Samuel Dalembert had 12 points and 12 rebounds. Andre Miller and Willie Green each scored 13 points.
Iguodala appeared to have ended his slump when he faked Jarvis Hayes, spun away from his fallen defender and buried the jumper for his prettiest bucket of the series. The play was nothing more than a brief flash of his regular-season self.
Lou Williams grabbed a loose ball off a defensive deflection and sprinted the length of the court for a dunk and a 10-point lead. Rodney Carney drilled a 3 and Miller's layup made it 45-31 for Philly's largest lead of the half.
Wallace, whose jumper early in the first matched his point total for Game 3, screamed at the official after he was called for an offense foul and was quickly whistled for a technical.
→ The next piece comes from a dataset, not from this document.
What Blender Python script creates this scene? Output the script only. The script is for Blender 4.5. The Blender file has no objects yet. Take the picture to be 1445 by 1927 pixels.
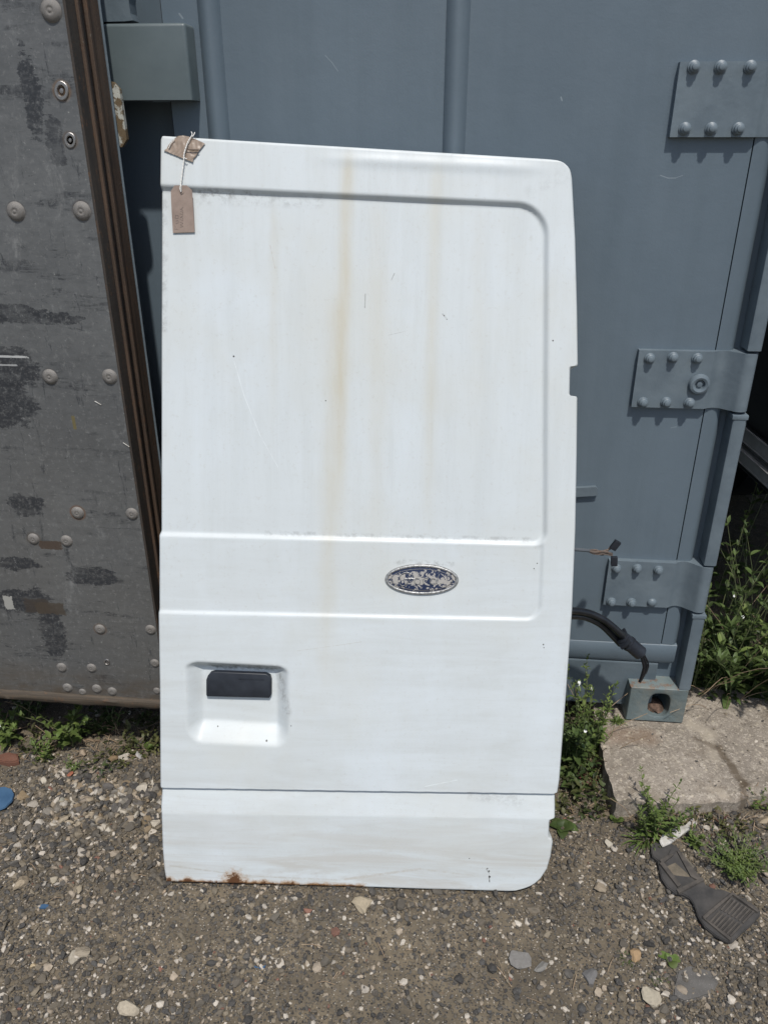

Wallace continued to bark at the refs even as his teammates tried to block him out on the bench and prevent a possible ejection.
The Pistons trailed 46-36 at the break, but perhaps the tone was set to take off in the second half.
Notes: Injured Phillies SS Jimmy Rollins was at the game and waved his rally towel. First baseman Ryan Howard sent a videotaped message of support. ... Wallace cracked up when the 76ers showed a "separated at birth" timeout video comparing an open mouth shot of him next to Jimmie Walker's "JJ" character from "Good Times."